• _What you are asked to do_
Note each line where "that" appears, and copy it.

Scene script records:
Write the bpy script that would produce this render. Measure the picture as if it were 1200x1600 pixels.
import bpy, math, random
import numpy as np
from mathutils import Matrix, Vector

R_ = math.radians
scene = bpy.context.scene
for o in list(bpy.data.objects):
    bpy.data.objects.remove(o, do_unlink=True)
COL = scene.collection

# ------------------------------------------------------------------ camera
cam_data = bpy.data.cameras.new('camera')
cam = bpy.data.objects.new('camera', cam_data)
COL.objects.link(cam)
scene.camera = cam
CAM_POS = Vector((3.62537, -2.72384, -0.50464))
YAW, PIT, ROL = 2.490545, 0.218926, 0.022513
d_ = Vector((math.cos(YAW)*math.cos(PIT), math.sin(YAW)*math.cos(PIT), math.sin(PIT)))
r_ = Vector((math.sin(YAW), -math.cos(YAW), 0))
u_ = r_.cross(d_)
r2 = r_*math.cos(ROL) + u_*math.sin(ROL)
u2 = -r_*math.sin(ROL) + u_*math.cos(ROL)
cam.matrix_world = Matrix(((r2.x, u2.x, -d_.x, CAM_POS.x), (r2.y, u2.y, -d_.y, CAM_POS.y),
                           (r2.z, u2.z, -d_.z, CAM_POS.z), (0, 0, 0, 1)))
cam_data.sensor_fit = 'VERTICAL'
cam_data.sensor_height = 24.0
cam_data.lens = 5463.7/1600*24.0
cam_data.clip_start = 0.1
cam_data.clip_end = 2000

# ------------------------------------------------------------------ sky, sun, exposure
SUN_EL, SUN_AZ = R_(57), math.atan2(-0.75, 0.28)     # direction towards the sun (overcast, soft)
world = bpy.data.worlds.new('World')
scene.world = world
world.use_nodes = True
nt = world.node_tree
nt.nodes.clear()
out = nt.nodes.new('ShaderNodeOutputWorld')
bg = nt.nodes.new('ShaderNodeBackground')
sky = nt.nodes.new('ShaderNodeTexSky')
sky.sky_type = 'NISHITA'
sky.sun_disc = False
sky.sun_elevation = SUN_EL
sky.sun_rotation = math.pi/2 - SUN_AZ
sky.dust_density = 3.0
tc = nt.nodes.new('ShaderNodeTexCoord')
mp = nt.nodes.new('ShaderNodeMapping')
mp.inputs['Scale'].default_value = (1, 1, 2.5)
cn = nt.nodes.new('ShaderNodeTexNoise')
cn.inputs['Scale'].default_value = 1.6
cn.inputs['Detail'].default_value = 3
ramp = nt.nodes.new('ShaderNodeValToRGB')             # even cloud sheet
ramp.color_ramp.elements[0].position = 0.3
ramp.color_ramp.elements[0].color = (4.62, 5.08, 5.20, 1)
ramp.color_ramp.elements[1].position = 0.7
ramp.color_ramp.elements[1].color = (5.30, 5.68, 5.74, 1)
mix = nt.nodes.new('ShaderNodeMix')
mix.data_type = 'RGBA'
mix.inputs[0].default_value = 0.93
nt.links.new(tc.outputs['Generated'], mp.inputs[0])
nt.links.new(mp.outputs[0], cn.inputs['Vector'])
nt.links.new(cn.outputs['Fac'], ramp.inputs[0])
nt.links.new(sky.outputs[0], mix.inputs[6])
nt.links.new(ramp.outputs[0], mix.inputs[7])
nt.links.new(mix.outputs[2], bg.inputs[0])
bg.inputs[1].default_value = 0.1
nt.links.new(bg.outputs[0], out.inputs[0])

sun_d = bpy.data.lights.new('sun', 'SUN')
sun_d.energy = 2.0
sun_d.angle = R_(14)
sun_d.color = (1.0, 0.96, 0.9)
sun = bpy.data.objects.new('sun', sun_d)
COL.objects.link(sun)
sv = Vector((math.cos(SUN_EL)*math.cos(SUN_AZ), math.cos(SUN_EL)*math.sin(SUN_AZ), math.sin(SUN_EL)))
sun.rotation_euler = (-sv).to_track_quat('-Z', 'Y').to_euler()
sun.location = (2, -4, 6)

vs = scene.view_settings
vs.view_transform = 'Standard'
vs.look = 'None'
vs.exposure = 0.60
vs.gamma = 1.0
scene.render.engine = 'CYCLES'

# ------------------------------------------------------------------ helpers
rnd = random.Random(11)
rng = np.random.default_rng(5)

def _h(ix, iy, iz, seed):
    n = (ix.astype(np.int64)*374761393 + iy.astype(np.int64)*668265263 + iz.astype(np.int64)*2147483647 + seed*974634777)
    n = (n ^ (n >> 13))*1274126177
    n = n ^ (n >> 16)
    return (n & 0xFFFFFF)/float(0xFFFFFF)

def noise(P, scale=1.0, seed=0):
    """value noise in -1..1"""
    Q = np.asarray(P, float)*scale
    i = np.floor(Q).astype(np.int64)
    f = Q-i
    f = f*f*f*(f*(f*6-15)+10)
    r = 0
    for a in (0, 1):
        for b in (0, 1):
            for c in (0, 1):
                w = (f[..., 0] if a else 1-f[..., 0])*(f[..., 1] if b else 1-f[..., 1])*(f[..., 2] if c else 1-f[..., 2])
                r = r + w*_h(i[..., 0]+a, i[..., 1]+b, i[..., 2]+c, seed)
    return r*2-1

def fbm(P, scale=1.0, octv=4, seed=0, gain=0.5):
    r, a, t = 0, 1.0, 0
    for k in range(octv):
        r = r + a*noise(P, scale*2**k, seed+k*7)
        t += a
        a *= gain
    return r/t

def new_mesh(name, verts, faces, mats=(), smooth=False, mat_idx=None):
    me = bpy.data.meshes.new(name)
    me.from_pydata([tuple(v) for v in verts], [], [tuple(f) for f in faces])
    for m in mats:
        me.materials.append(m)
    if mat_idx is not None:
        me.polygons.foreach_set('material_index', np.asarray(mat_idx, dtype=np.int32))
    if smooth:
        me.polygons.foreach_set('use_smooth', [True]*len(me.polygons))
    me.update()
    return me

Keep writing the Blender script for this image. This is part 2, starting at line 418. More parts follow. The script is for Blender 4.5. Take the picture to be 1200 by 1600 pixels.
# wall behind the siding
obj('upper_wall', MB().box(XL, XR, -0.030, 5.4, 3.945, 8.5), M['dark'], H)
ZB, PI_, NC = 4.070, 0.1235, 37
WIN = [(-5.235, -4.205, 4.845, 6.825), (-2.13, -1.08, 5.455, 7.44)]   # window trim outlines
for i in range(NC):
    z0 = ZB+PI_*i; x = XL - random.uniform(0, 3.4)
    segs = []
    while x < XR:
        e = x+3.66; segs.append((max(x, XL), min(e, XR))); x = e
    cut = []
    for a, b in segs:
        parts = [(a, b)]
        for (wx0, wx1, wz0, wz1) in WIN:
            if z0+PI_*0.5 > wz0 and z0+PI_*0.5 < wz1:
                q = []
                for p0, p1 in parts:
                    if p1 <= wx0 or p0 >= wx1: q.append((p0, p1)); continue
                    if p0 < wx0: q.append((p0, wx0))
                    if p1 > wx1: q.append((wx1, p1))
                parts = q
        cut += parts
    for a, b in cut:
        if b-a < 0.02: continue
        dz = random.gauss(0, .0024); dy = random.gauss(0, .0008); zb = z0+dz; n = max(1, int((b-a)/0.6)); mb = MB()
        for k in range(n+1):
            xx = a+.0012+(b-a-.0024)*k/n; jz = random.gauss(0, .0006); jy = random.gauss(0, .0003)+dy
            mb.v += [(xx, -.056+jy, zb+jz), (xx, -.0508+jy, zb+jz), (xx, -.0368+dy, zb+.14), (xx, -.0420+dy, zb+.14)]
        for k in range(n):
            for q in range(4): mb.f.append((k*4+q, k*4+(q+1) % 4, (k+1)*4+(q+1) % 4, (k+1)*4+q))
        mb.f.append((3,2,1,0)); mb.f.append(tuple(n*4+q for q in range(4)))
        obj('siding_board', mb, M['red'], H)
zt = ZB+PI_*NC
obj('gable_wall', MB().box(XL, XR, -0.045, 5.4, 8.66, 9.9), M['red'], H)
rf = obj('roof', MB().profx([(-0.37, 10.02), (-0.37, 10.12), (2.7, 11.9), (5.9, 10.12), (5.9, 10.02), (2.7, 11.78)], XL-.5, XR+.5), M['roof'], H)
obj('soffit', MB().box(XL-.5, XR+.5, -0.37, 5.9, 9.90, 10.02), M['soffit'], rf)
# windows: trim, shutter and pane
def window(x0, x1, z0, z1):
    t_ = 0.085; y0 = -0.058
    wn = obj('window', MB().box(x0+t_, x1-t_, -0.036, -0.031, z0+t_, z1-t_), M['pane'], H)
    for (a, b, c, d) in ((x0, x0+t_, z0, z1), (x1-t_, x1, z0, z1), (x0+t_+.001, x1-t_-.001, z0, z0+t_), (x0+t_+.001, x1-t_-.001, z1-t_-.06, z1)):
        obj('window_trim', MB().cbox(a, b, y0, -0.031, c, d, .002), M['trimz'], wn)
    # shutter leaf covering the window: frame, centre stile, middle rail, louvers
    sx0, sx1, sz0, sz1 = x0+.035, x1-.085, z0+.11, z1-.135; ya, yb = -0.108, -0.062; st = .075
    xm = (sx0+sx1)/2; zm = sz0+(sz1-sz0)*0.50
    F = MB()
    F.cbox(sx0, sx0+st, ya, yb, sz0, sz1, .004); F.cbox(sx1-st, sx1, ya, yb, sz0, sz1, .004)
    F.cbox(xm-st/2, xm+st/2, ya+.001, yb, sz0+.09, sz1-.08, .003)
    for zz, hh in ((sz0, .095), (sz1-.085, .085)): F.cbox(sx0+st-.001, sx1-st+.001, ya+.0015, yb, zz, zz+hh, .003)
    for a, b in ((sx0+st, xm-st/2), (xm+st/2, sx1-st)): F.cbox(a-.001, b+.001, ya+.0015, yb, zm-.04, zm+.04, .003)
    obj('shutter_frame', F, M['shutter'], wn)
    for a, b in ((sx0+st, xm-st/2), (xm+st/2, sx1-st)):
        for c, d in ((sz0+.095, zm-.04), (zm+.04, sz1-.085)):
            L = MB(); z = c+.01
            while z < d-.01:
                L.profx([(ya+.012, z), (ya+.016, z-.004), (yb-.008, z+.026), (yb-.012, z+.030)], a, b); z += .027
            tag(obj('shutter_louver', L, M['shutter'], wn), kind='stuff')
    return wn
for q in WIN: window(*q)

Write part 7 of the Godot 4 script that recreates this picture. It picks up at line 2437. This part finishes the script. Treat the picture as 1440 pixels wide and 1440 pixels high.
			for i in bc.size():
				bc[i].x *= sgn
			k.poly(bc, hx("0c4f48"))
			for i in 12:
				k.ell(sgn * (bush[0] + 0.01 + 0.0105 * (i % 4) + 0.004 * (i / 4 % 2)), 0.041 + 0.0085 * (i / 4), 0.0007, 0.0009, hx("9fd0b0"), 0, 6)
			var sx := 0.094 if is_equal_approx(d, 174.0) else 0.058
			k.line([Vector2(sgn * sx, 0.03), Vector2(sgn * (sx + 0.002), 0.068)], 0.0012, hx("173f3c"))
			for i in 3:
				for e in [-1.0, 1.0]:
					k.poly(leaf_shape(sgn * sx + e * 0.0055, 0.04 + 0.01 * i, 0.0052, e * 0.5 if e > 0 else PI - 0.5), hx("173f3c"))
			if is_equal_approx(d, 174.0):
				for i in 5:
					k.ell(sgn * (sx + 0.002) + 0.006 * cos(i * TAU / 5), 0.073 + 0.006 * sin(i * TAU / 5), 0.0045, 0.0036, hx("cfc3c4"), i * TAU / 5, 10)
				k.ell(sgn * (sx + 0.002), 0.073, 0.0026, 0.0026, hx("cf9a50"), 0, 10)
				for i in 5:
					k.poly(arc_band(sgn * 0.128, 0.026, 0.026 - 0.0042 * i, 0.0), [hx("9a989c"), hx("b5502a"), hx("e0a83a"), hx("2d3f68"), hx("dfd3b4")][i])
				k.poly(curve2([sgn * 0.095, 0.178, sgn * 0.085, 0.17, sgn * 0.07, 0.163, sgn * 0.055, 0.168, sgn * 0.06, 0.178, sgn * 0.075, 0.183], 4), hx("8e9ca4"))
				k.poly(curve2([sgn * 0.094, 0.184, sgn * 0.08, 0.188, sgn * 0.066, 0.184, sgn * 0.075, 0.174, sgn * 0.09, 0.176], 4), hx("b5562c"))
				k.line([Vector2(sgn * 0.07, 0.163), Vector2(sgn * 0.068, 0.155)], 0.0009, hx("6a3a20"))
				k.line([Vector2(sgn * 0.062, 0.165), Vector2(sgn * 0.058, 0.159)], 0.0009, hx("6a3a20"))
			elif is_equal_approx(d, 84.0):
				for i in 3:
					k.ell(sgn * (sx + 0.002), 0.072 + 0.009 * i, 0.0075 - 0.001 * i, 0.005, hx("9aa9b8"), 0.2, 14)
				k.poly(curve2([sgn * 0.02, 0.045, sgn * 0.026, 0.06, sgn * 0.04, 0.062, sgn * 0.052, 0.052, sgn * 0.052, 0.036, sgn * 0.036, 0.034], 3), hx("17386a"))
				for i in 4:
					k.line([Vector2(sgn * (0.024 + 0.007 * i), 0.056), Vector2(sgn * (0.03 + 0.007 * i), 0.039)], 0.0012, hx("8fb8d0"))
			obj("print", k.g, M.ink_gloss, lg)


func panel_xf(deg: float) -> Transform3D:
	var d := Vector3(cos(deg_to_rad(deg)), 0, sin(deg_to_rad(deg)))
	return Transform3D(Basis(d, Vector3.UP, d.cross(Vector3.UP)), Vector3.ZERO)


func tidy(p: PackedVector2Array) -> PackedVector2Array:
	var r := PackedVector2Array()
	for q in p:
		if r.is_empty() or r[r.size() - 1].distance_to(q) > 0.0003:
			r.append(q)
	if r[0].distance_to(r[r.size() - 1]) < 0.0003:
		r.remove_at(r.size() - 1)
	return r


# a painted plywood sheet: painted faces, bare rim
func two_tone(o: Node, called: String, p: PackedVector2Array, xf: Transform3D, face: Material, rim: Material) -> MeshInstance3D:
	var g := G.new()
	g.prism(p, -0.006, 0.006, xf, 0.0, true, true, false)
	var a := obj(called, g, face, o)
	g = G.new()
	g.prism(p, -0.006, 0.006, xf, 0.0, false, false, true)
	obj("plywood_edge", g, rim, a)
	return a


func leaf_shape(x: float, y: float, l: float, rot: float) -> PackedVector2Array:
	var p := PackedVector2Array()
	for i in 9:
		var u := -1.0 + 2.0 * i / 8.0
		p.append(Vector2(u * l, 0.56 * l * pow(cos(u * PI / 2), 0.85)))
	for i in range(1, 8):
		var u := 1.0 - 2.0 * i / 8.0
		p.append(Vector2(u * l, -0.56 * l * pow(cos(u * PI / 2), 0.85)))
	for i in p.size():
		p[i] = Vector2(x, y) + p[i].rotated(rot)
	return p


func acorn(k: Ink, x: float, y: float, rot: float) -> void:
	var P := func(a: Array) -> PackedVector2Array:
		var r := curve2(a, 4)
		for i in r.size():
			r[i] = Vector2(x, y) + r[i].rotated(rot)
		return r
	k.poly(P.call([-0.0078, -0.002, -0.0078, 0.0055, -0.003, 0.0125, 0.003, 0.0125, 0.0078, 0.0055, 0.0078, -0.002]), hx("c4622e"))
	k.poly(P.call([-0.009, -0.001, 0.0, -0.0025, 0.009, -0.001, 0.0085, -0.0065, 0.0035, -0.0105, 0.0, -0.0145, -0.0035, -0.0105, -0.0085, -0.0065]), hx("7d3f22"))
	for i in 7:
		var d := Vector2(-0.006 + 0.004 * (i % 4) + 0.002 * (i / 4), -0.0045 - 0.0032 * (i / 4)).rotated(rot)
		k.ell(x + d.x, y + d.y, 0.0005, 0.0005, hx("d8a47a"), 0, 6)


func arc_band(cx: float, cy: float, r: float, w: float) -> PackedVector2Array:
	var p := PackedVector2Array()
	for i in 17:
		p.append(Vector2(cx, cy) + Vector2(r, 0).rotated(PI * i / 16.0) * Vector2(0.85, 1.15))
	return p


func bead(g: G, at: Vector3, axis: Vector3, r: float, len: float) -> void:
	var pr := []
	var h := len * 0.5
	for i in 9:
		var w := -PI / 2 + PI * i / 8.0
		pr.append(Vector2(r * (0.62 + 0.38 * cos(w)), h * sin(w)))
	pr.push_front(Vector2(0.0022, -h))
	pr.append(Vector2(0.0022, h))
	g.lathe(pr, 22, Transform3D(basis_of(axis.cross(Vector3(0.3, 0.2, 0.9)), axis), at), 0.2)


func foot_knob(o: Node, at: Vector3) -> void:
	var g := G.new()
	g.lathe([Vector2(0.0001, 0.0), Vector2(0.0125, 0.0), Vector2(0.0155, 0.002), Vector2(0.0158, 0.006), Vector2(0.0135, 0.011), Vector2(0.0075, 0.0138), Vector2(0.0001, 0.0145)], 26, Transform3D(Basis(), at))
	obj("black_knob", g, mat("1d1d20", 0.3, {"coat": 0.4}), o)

• _Written answer_
Write the bpy script that would produce this render. Measure the picture as if it were 1200x1600 pixels.
Write part 7 of the Godot 4 script that recreates this picture. It picks up at line 2437. This part finishes the script. Treat the picture as 1440 pixels wide and 1440 pixels high.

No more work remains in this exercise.